Take every line from the first down to the line with "scene.camera = cam" and set it down exactly, without the pictures.

## COLLECTED DATA
-=-=-=-=-
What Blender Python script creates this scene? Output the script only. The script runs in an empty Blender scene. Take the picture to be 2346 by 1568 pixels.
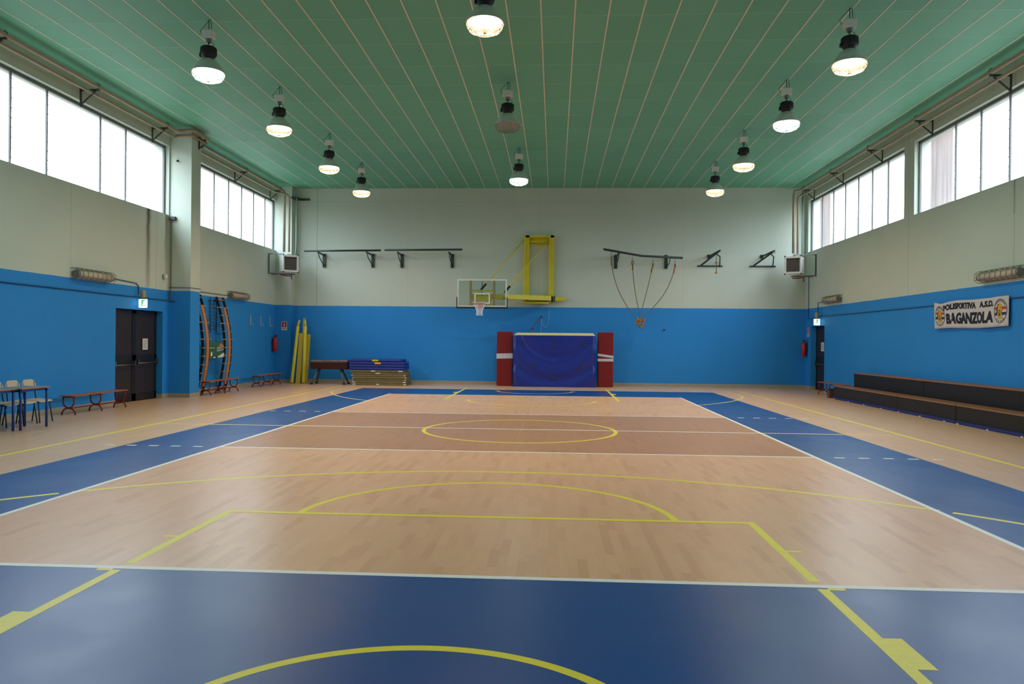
import bpy, bmesh, math, random
from mathutils import Vector, Matrix
random.seed(7)
PI = math.pi
col = bpy.context.scene.collection
scene = bpy.context.scene

# ------------------------------------------------------------------ camera
cam_d = bpy.data.cameras.new('camera'); cam = bpy.data.objects.new('camera', cam_d); col.objects.link(cam)
F_PX, YAW, ROLL = 1719.65, 0.0566, 0.00955
cam_d.sensor_width = 36.0; cam_d.lens = F_PX / 2346 * 36.0
cam_d.clip_start = 0.05; cam_d.clip_end = 300
fw = Vector((-math.sin(YAW), math.cos(YAW), -0.0003)).normalized()
rt = Vector((math.cos(YAW), math.sin(YAW), 0)); up = rt.cross(fw)
r2 = rt * math.cos(ROLL) + up * math.sin(ROLL); u2 = up * math.cos(ROLL) - rt * math.sin(ROLL)
M = Matrix((r2, u2, -fw)).transposed().to_4x4(); M.translation = Vector((0.638, -14.225, 1.657))
cam.matrix_world = M
scene.camera = cam

# ------------------------------------------------------------------ view, world
scene.view_settings.view_transform = 'Standard'; scene.view_settings.look = 'None'
scene.view_settings.gamma = 1.0; scene.view_settings.use_curve_mapping = False
scene.view_settings.exposure = 0.0
WORLD = 12.5
w = bpy.data.worlds.new('overcast_sky'); scene.world = w; w.use_nodes = True
nt = w.node_tree; nt.nodes.clear()
tc = nt.nodes.new('ShaderNodeTexCoord'); sx = nt.nodes.new('ShaderNodeSeparateXYZ'); rp = nt.nodes.new('ShaderNodeValToRGB')
bg = nt.nodes.new('ShaderNodeBackground'); out = nt.nodes.new('ShaderNodeOutputWorld'); mr = nt.nodes.new('ShaderNodeMapRange')
nt.links.new(tc.outputs['Generated'], sx.inputs[0]); nt.links.new(sx.outputs['Z'], mr.inputs['Value'])
mr.inputs['From Min'].default_value = -1; nt.links.new(mr.outputs[0], rp.inputs[0])
e = rp.color_ramp.elements; e[0].position = 0.49; e[0].color = (0.07, 0.075, 0.07, 1); e[1].position = 0.76; e[1].color = (0.80, 0.93, 1.04, 1)
q_ = e.new(0.545); q_.color = (0.36, 0.39, 0.41, 1)
bg.inputs['Strength'].default_value = WORLD
nt.links.new(rp.outputs[0], bg.inputs[0]); nt.links.new(bg.outputs[0], out.inputs[0])
scene.cycles.use_denoising = True
scene.cycles.max_bounces = 10; scene.cycles.diffuse_bounces = 6; scene.cycles.glossy_bounces = 4
scene.cycles.transparent_max_bounces = 12; scene.cycles.transmission_bounces = 6
scene.cycles.sample_clamp_indirect = 6.0
scene.cycles.caustics_reflective = False; scene.cycles.caustics_refractive = False; scene.cycles.blur_glossy = 1.0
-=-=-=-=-
## SOLUTION FOR THIS TASK
What Blender Python script creates this scene? Output the script only. The script runs in an empty Blender scene. Take the picture to be 2346 by 1568 pixels.
import bpy, bmesh, math, random
from mathutils import Vector, Matrix
random.seed(7)
PI = math.pi
col = bpy.context.scene.collection
scene = bpy.context.scene

# ------------------------------------------------------------------ camera
cam_d = bpy.data.cameras.new('camera'); cam = bpy.data.objects.new('camera', cam_d); col.objects.link(cam)
F_PX, YAW, ROLL = 1719.65, 0.0566, 0.00955
cam_d.sensor_width = 36.0; cam_d.lens = F_PX / 2346 * 36.0
cam_d.clip_start = 0.05; cam_d.clip_end = 300
fw = Vector((-math.sin(YAW), math.cos(YAW), -0.0003)).normalized()
rt = Vector((math.cos(YAW), math.sin(YAW), 0)); up = rt.cross(fw)
r2 = rt * math.cos(ROLL) + up * math.sin(ROLL); u2 = up * math.cos(ROLL) - rt * math.sin(ROLL)
M = Matrix((r2, u2, -fw)).transposed().to_4x4(); M.translation = Vector((0.638, -14.225, 1.657))
cam.matrix_world = M
scene.camera = cam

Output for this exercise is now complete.